Song of the Day 11/4: Alice Cooper, “Elected”
This one is for all the people who were elected yesterday, a list that does not yet include a president.
Though the song appeared Alice Cooper’s 1973’s “Billion Dollar Babies” LP, it was released as a single the autumn before, in time for the 1972 presidential election. It didn’t make much of a dent in the election — Nixon carried 49 states — or on the charts, where it topped out at No. 26.
The album fared much better, topping the charts and launching the band on a national tour that was the highest-grossing ever at the time. Alice Cooper (the name of the band as well as its front man) had always put on elaborate stage shows, and this one featured effects and a stage role for magician James Randi, later to be known as professional skeptic The Amazing Randi, who died last month at 92.
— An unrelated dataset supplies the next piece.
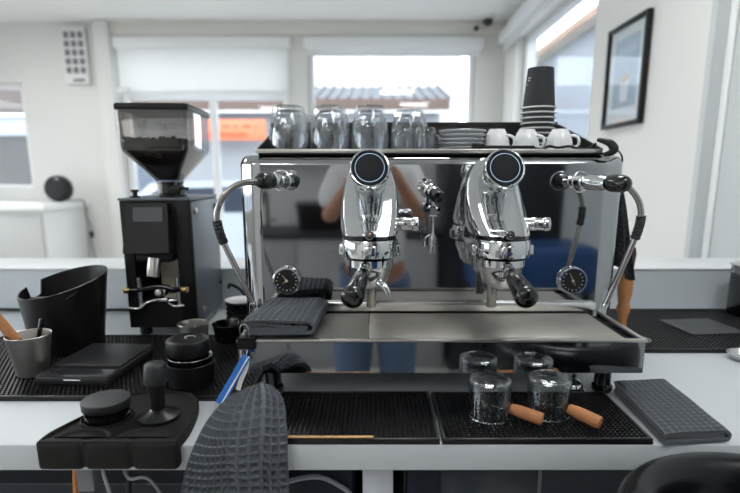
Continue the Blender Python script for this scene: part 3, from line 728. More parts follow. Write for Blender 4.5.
# beans: heap
WG = WM[GR.name]
bmh = MB()
def rb(w, d, z, jit=0):
    ring = [Vector((x+hx, y+hc, z)) for x, y in rrect(-w, w, -d, d, .012, 5)]
    return [WG @ p for p in ring]
bmh.loft([rb(.026, .026, .4145), rb(.0755, .0975, .4885), rb(.0785, .0995, .4985), rb(.079, .100, .5145)])
random.seed(3)
for k in range(330):
    x, y = random.uniform(-.072, .072), random.uniform(-.094, .094)
    c = WG @ Vector((x+hx, y+hc, .5155+random.uniform(-.002, .003)))
    a = random.random()*PI
    M = Matrix.Translation(c) @ Matrix.Rotation(a, 4, 'Z') @ Matrix.Rotation(random.uniform(-.6, .6), 4, 'X') @ Matrix.Diagonal((.0058, .0042, .0032, 1))
    bmh.lathe([(math.sin(PI*i/5), -math.cos(PI*i/5)) for i in range(6)], n=8, M=M)
for k in range(160):   # beans leaning against the clear front
    x = random.uniform(-.074, .074); z = random.uniform(.492, .520)
    c = WG @ Vector((x+hx, hc-.0965, z))
    M = Matrix.Translation(c) @ Matrix.Rotation(random.random()*PI, 4, 'Y') @ Matrix.Diagonal((.0055, .0030, .0040, 1))
    bmh.lathe([(math.sin(PI*i/5), -math.cos(PI*i/5)) for i in range(6)], n=8, M=M)
solo('coffee_beans', bmh, BEAN, 'dark roasted coffee beans inside the grinder hopper', 'coffee beans', kind='stuff')

# ================================================================== LEFT BAR MAT AND TOOLS
def nub_mat(name, x0, x1, y0, y1, pitch, label, h=.0075, stag=False, rim=.006, rim_h=.010, m=MATR, nub=.36, edges=True):
    z = CT+.0004
    mb = MB().box(x0, x1, y0, y1, z, z+.0035)
    if edges:
        mb.box(x0, x1, y0, y0+rim, z+.0035, z+rim_h, .0015).box(x0, x1, y1-rim, y1, z+.0035, z+rim_h, .0015).box(x0, x0+rim, y0+rim, y1-rim, z+.0035, z+rim_h, .0015).box(x1-rim, x1, y0+rim, y1-rim, z+.0035, z+rim_h, .0015)
    w = pitch*nub; zt = z+h
    ny = int((y1-y0-2*rim)/pitch); nx = int((x1-x0-2*rim)/pitch)
    for j in range(ny):
        for i in range(nx):
            cx = x0+rim+(i+.5)*((x1-x0-2*rim)/nx)+(pitch/2*(j % 2-.5)*.95 if stag else 0); cy = y0+rim+(j+.5)*((y1-y0-2*rim)/ny)
            b = len(mb.v)
            mb.v += [Vector((cx-w, cy-w, z+.0035)), Vector((cx+w, cy-w, z+.0035)), Vector((cx+w, cy+w, z+.0035)), Vector((cx-w, cy+w, z+.0035)), Vector((cx-w*.7, cy-w*.7, zt)), Vector((cx+w*.7, cy-w*.7, zt)), Vector((cx+w*.7, cy+w*.7, zt)), Vector((cx-w*.7, cy+w*.7, zt))]
            mb.f += [(b, b+1, b+5, b+4), (b+1, b+2, b+6, b+5), (b+2, b+3, b+7, b+6), (b+3, b, b+4, b+7), (b+4, b+5, b+6, b+7)]
    return solo(name, mb, m, label, 'bar mat', 'black rubber bar mats')
nub_mat('bar_mat', -.985, -.243, .937, 1.330, .0092, 'big black rubber bar mat under the scale and knock box', stag=True)
nub_mat('bar_mat', -.185, .1055, .7735, .962, .0080, 'black rubber bar mat behind the hanging towel, in front of the machine')
nub_mat('bar_mat', .1100, .4500, .7735, .960, .0080, 'black rubber bar mat carrying the two wooden handled glasses')
nub_mat('bar_mat', .575, 1.40, 1.211, 1.602, .0115, 'black rubber bar mat with a flat grey plate near the side wall')
MZ = CT+.0083

# knock box
def knock_box():
    cx, cy = -.757, 1.232
    t = thing('knock_box', 'tall black knock box with a slanted notched rim behind the scale', 'knock box', (cx, cy, MZ))
    n = 96; levels = 14
    def rim(a):
        z = .166+.026*math.cos(a-R(50))
        d = abs((a-R(163)+PI) % (2*PI)-PI)
        if d < R(13): z -= .034*min(1, (R(13)-d)/R(4))
        return z
    rings = []
    for l in range(levels+1):
        rings.append([Vector((cx+(.078+.021*(l/levels)*rim(a)/.18)*math.cos(a), cy+(.078+.021*(l/levels)*rim(a)/.18)*math.sin(a), MZ+.0003+rim(a)*l/levels)) for a in [2*PI*j/n for j in range(n)]])
    for l in range(levels, 0, -1):
        rings.append([Vector((cx+(.0742+.021*(l/levels)*rim(a)/.18)*math.cos(a), cy+(.0742+.021*(l/levels)*rim(a)/.18)*math.sin(a), MZ+.004+(rim(a)-.0035)*l/levels)) for a in [2*PI*j/n for j in range(n)]])
    part('bin', MB().loft(rings), BLK, t)
    part('knock_bar', MB().cyl((cx-.083, cy, MZ+.118), (cx+.083, cy, MZ+.118), .010), RUB, t)
    part('handle_slot', MB().tube([(cx+.055, cy-.081, MZ+.142), (cx+.068, cy-.075, MZ+.150), (cx+.074, cy-.069, MZ+.157)], .003, n=8), BLKG, t)
knock_box()

# steel cup with brush and spatula
cx, cy = -.735, 1.058
CUPZ = MZ
cupm = MB().lathe([(.027, 0), (.030, .002), (.0425, .086), (.0435, .0875), (.0428, .0885), (.0412, .087), (.0288, .004), (.001, .003)], (cx, cy, CUPZ+.0003), n=44)
solo('steel_cup', cupm, mat('matt_steel_cup', (206, 203, 198), .38, 1, var=.1, vscale=12, bump=.08, bscale=120), 'small conical steel cup holding a brush, beside the scale', 'cup')
t = thing('grinder_brush', 'wooden flat brush with dark bristles standing in the steel cup', 'brush', (cx, cy, CUPZ+.01))
a = Vector((cx+.014, cy+.000, CUPZ+.020)); b = Vector((cx-.078, cy-.008, CUPZ+.155)); d = (b-a).normalized()
yv = Vector((0, 1, 0)); nx_ = d.cross(yv).normalized()
def slab(p, q, w0, w1, th, n=12):
    k = []
    for c, w in ((p, w0), (p+(q-p)*.5, (w0+w1)/2), (q, w1)):
        k.append([c+yv*(w*math.cos(2*PI*j/n)*.45)+nx_*(w*math.sin(2*PI*j/n)) for j in range(n)])
    return MB().loft(k)
part('bristles', slab(a, a+d*.065, .010, .010, .006), mat('black_bristle', (22, 21, 21), .8), t)
part('handle', slab(a+d*.0655, b, .0125, .014, .008), WOOD, t)
t = thing('spatula', 'thin black spatula leaning in the steel cup', 'spatula', (cx, cy, CUPZ+.01))
a = Vector((cx-.006, cy+.012, CUPZ+.008)); b = Vector((cx+.020, cy+.020, CUPZ+.118))
part('handle', MB().prof(a, b, [(.003, 0), (.0035, .06), (.0048, .085), (.0048, .110), (.003, .1135)], n=12), BLKG, t)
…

But it was also the turning point that made clear the band’s reputation for shock was campy, not scary. It was easy to see that success changed them. As Cooper put it, “How could we, this band that two years ago was living in the Chambers Brothers’ basement in Watts, be the Number One band in the world, with people throwing money at us?” The answer: By softening up.
You can hear the difference between the successful version of the band and its original sound, because “Elected” is actually a reworking of the band’s first-ever single, “Reflected,” from its 1969 LP “Pretties for You.” It’s the difference between the garage rock they started with and the glam rock they adopted in the early-to-mid ’70s.